Blockchain replaces the trusted third party that must normally mediate any transfer of funds (or other commodity).   Rather than a centralized database that records transactions and authenticates each party, Blockchain allows chains of transactions to be validated against the Blockchain community – each transaction is confirmed by public-key based authentication on multiple nodes before being concluded. Unlike a trusted third party the authentication of the participants is not required, providing anonymity within the process.

The long-term success of Bitcoin as a currency depends on many factors including adoption by governments, individuals and corporations, and widespread adoption of cryptocurrency involves significant legal and economic considerations. However regardless of the future of Bitcoin, Blockchain may represent a paradigm that might eventually become fundamental to a wide range of individual, corporate and global interactions.  As Melanie Swan puts it in the O’Reilly book Blockchain: “Blockchain technology could become the seamless embedded economic layer the Web has never had.”

Blockchain technology could theoretically be used to coordinate a wide range of activities most of which are currently controlled either by governments or banks.  Transfer of property, management of global identity (passports, birth certificates), voting, permits, wills, health data, and a plethora of other transactional data could be regulated in the future by Blockchain.   Indeed, Blockchain could enable global system that regulate the allocation of resources or coordination of information across governments and economic systems – creating truly global transactions that are not dependent on any specific government or organization.    

Compared with the trusted third-party model, the Blockchain model is arguably more resistant to malicious manipulation and can operate at a truly global scale. Furthermore, while the internet has largely prevented totalitarian governments from controlling information flow, it has also allowed governments of all inclinations to achieve greater surveillance of citizens than even George Orwell anticipated.  Blockchain based technology would continue to allow information to flow freely while reducing the opportunities for ubiquitous surveillance. Finally, the elimination of the trusted third party reduces the cost of performing a transaction – moving us one step closer to truly “frictionless capitalism."

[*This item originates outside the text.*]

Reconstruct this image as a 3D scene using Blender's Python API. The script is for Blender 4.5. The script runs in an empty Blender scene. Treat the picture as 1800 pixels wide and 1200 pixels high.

Those with a libertarian bent or who are simply concerned by the prospect of a “surveillance society” will obviously welcome Bitcoin and Blockchain technology.  However, all but the most anarchistic will admit some concern at the prospect of streamlining the trade of drugs and other illegal products, as well as the potential for tax evasion and money laundering.   Certainly governments will generally be motivated to resist cryptocurrency and other Blockchain-like technologies, if for no other reason than the reduced potential for the collection of sales tax.   However, history has shown us that technology adoption is very hard to resist – so Blockchain may be a glimpse into the future of global commerce and the internet.